Les 17 et 18 juillet 42, Himmler vient à Auschwitz voir la progression des travaux pour l’entreprise IG Farben (chantier de la Buna à Monowitz) et la mise en place de son ordre d’extermination. Il assiste ainsi à Birkenau à la sélection (entre "aptes" à travailler et "inaptes" : femmes, enfants, personnes âgées) d’un convoi de Juifs de Hollande, puis à leur gazage, vraisemblablement au Bunker 2. Le deuxième jour, il visite le camp souche. Au K I il voit les trois fours bi-moufles et la nouvelle cheminée en construction (achevée le 08 août). Avisant un tas de vêtements épars, il demande de quoi il s’agit : ce sont ceux des dernières victimes de la chambre à gaz du K I, récupérés sur les cadavres. Ces vêtements sont abîmés, salis… le Reichsführer s’emporte et exige que, désormais, les victimes se déshabillent elles-mêmes avant leur assassinat afin que le plus grand soin soit apporté à leurs effets qui, ensuite, sont envoyés vers l’Allemagne. C’est donc la procédure qui sera mise en place à partir de là. Devant l’évidente réticence des déportés Juifs à se déshabiller dans la cour fermée du K I (ou dans l’une des premières pièces de l’entrée si les groupes étaient plus petits), une nouvelle stratégie perverse sera mise en place, un rapide discours leur sera tenu par un officier SS, à la fois destiné à convaincre et à gagner du temps : on leur dit qu'il s’agit de prendre une douche désinfectante et de faire au plus vite parce qu’une soupe chaude les attend ensuite, qui risque de refroidir plus ils tarderont...

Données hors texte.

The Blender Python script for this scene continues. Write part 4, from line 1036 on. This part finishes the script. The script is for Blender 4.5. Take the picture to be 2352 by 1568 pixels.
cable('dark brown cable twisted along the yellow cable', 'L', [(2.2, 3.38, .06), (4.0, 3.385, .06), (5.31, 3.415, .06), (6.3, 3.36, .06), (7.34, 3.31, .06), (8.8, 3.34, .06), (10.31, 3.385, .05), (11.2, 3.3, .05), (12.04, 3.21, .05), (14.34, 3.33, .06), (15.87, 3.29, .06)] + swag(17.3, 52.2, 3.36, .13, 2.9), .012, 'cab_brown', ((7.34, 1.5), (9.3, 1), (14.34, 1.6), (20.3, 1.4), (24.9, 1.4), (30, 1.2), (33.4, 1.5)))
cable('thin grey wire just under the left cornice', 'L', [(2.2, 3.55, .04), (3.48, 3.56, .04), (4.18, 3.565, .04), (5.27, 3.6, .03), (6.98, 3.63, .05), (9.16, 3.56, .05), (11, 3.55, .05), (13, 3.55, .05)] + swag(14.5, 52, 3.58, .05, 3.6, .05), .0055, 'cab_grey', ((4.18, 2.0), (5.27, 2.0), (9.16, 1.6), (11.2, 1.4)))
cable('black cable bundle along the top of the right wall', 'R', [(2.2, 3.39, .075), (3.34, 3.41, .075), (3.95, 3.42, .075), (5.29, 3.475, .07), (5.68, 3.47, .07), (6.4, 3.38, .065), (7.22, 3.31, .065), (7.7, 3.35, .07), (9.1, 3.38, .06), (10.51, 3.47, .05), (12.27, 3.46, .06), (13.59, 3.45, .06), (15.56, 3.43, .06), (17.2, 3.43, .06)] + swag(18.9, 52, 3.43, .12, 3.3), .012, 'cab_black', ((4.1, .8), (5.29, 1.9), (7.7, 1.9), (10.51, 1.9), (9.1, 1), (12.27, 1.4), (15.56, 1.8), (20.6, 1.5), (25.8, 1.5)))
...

Après la construction de la nouvelle cheminée et la mise en place du 3è four au printemps 42, le crématoire fonctionne à nouveau à plein régime (après trois mois d’interruption durant lesquels les corps seront enterrés dans des fosses communes à proximité de Birkenau). C’est alors en particulier l’incinération des corps des victimes de la redoutable épidémie de typhus qui sévit dans le camp. A nouveau, cette utilisation intensive du K I cause des dommages à la cheminée.

L’ingénieur K. Prüfer de l’entreprise Topf est convoqué à Auschwitz où il se rend le 18 août. Le 19 ce sont trois crématoires qui sont commandés en plus du K II dont les travaux ont déjà commencé. Les prévisions sont les suivantes : un K III identique au K II et construit à proximité et en miroir (qui sera effectivement réalisé ainsi). Un K IV et un K V respectivement proches des Bunkers 2 et 1 [pages spécifiques Bunker 1 et Bunker 2 ici]. Ces K IV et V sont alors prévus pour la crémation des corps sortis des chambres à gaz que sont les Bunkers, nous verrons que ce projet sera finalement modifié.

Le 03 décembre 42, les 380 prisonniers membres du Sonderkommando de Birkenau sont gazés. Leur crémation a lieu dans les fours du K I. (Pour la chronologie des principales étapes concernant les membres des Sonderkommandos, cliquer ici).

Le 4 mars 43 les 12 prisonniers Juifs et les 5 prisonniers Polonais du Sonderkommando du K I sont transférés à Birkenau où les quatre nouveaux crématoires vont entrer en service. En juillet de la même année l’activité du K I est définitivement suspendue. Il sera par la suite modifié et utilisé comme abri anti-aérien. Après guerre, il sera de nouveau modifié pour tenter de le remettre tel qu'il était durant son fonctionnement en tant que lieu de gazage et de crémation. Faute de témoignages suffisants, tout ne sera pas rigoureusement reproduit à l'identique (du type : un mur légèrement décalé). Ces éléments ne présentent aucune importance sur le fond, mais les négationnistes s'en empareront pour appuyer leurs thèses.